Again, the small-medium-large model is the easiest to follow and negotiate down the line. Otherwise, confusion ensues, sales cycles extend, people get exhausted and annoyed, and deals are lost.

Focus on value

The most important aspect of pricing is the value you’re delivering. When positioning your product, it helps to have something that actually works, as you can’t demonstrate value with a broken product. The product can be great at getting a customer from zero to one, but that’s not what customers are expecting.

Customers want a product that will last a long time, something that integrates into their environment, is secure, has customer success around it, is well supported and has reference customers, among other things. Essentially, they want two questions answered: Are you solving a business problem? Am I getting good value out of this product?

Don’t make the value question trickier than it needs to be. Think about cost differential and reduction. Budget and resource concerns aside, what would it cost the customer to build what you’ve built? Can you beat that price by 50%-70%? When assigning a price, consider the customer’s internal costs: The build, security, maintenance, support, deployment, education and operation.

If they push back on the price, emphasize how your product would save them time and resources. The CIO you’re selling to likely isn’t in the business of building enterprise software, and they’d rather focus on their own products and market. I have a hack that I call “the intern rule.” Does your product cost less than having a full-time intern doing the same thing? If so, you’ve added value right off the bat.

Take long-term value into account as well: ​​Will your product add value over time and continually with new features, support, customer success and integrations?

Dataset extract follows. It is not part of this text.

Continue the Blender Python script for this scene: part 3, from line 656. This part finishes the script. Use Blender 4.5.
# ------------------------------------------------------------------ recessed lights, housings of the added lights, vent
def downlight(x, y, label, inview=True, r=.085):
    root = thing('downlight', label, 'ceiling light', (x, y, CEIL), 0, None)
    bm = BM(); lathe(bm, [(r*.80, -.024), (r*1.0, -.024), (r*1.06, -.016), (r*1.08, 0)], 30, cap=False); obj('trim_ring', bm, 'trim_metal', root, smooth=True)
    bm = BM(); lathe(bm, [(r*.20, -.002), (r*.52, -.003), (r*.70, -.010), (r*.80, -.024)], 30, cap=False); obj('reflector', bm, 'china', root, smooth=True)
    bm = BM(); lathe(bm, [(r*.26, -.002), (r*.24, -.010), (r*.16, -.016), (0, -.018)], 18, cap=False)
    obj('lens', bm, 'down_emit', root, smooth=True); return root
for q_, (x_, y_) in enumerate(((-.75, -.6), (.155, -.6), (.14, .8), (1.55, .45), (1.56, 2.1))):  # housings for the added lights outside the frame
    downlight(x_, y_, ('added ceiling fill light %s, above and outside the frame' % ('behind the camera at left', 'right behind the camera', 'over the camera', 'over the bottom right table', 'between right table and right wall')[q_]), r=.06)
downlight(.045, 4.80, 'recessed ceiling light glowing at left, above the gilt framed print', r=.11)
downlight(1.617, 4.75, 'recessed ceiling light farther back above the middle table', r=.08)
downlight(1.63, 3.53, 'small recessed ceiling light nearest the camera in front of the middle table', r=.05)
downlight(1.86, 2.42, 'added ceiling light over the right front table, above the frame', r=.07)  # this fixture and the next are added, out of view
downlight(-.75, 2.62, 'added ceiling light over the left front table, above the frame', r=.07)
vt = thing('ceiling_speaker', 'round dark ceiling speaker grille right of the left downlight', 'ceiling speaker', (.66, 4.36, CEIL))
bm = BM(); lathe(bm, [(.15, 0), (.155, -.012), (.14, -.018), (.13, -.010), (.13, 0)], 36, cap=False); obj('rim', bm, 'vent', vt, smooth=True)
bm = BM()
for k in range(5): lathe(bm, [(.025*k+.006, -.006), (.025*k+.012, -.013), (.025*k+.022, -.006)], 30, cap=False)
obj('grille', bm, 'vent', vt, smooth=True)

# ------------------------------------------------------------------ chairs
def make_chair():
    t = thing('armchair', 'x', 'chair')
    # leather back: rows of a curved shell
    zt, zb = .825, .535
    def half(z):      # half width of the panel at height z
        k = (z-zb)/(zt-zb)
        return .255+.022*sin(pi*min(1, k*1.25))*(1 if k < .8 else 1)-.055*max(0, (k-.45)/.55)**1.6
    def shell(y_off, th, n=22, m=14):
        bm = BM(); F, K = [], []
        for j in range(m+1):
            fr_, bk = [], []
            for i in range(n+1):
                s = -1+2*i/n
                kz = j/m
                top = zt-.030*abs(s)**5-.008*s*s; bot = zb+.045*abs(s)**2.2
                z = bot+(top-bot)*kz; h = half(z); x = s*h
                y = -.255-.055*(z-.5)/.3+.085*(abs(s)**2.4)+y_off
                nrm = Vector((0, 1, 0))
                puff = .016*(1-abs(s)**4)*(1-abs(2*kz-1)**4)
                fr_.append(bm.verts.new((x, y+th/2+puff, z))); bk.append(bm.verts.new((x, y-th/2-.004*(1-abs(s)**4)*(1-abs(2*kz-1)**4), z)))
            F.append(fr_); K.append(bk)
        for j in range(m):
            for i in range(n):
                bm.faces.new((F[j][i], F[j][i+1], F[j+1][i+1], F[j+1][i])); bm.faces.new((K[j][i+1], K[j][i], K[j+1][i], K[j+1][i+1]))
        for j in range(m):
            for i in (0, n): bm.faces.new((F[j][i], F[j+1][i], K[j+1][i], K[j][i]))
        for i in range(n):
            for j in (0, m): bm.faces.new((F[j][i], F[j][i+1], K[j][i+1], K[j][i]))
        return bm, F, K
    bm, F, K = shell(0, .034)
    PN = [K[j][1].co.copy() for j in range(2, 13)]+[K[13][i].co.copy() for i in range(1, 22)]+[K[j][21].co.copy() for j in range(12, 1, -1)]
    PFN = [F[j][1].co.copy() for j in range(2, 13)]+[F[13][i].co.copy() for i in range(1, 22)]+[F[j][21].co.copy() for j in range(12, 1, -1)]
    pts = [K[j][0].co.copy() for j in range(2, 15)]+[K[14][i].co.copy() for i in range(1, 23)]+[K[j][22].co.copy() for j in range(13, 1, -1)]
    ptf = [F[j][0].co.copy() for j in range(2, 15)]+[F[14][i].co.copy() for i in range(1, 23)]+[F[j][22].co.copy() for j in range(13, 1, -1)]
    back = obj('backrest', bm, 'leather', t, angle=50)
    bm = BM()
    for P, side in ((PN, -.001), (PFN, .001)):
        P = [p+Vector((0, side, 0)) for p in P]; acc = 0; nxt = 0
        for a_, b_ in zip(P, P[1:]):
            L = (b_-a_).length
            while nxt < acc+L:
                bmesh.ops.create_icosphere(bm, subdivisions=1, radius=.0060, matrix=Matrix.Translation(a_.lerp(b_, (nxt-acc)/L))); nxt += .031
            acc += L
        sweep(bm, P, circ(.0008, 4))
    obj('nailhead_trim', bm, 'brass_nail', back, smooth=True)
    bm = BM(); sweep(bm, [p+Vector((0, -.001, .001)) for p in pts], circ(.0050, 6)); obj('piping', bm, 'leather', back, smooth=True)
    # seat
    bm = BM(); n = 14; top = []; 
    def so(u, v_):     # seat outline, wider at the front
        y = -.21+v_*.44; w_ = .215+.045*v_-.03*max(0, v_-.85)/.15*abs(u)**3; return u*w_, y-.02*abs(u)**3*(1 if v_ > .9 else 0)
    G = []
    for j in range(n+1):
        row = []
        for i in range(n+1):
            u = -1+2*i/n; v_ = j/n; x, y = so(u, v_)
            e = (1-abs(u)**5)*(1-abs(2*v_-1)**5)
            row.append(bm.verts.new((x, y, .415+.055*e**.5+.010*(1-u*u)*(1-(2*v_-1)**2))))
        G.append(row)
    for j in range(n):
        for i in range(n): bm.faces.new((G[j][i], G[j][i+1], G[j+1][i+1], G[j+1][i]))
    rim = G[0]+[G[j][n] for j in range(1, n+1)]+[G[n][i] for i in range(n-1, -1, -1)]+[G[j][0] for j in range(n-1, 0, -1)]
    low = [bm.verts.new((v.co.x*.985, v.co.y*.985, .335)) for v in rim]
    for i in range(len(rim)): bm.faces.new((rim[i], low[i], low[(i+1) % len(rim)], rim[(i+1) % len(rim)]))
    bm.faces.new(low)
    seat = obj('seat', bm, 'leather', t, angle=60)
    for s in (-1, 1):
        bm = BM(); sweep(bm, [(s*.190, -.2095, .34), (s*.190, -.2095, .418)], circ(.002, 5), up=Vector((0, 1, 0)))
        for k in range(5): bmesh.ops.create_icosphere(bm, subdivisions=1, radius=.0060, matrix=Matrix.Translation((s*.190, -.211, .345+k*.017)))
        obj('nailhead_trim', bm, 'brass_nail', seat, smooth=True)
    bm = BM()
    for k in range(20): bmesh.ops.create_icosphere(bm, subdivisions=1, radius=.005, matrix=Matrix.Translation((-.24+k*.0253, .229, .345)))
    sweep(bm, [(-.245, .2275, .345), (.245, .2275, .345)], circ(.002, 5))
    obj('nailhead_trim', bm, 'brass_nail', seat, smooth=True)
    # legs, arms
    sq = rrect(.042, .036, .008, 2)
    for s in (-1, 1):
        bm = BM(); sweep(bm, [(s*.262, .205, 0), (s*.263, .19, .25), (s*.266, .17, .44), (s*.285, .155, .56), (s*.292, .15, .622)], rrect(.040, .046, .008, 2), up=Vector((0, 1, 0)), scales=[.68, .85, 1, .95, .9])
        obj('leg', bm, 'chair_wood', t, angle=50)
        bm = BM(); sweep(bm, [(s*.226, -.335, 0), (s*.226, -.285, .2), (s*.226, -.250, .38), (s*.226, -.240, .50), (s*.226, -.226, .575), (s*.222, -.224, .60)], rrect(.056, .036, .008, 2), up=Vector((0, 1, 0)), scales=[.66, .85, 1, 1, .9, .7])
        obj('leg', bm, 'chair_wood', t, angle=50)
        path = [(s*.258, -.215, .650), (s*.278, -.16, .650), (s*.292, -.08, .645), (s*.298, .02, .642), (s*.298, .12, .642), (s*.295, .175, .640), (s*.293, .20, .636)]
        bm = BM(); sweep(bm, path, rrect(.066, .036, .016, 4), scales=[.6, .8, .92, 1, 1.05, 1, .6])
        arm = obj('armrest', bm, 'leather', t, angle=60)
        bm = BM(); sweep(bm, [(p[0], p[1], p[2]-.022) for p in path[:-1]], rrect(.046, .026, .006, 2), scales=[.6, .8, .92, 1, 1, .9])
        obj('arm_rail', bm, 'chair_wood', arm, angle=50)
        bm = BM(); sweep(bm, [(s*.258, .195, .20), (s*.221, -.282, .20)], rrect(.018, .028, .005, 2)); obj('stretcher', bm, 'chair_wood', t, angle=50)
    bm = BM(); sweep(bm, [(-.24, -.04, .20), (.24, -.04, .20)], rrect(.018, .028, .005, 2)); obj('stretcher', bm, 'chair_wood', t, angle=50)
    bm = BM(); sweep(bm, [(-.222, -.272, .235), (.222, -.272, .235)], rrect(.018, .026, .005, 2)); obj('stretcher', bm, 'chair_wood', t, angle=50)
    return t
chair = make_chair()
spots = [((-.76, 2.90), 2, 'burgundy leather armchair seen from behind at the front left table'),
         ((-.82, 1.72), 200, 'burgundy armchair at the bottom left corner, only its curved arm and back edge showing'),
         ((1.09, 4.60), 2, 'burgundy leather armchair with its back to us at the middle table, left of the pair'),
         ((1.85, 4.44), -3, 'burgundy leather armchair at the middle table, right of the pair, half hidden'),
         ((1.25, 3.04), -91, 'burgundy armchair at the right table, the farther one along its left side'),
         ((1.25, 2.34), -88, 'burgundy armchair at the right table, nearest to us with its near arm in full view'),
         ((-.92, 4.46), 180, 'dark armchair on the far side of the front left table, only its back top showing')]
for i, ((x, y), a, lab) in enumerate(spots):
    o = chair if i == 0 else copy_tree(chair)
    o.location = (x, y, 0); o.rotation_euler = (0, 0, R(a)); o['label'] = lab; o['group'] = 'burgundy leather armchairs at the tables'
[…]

AI is built on the promise of continual improvement, and customers anticipate models to get better over time, because otherwise, the solution is not adding the expected value.

I recently spoke with a technology leader from a major telecom provider that had a serious fraud detection problem costing tens of millions of dollars. The company spent a few million dollars on an AI-based cybersecurity solution and saved nearly $10 million in the first year alone. The models improved, along with support, success and security, and the subscription cost increased as fraud detection became less frequent.

Outline this type of cost analysis with a customer to ensure your subscription price increases with the value of the solution.

The final word

When you and your team are deep in the throes of pricing, remember that even companies like AWS have to rethink their price book every few years. So don’t aim for perfection up front — aim for simplicity instead. It’s likely the early iterations of your product will be missing functionality that more established competitors already offer. You can’t combine that with a complex purchasing experience. Plus, complex pricing extends your sales cycle at a time when momentum is critical.

How are you communicating the short- and long-term value of your product? With regard to the latter, think about your product as a platform even if you don’t think you’re building a platform. Products built for the long haul are continuously being integrated and improved, and customers will be fine with a commensurate bump in subscription price as more features and functionality are rolled out.

Finally, because pricing is a long, arduous road, establish a feedback loop with your customers to learn about the value you add or where you can add more. This will help you determine how to evolve your pricing model over time.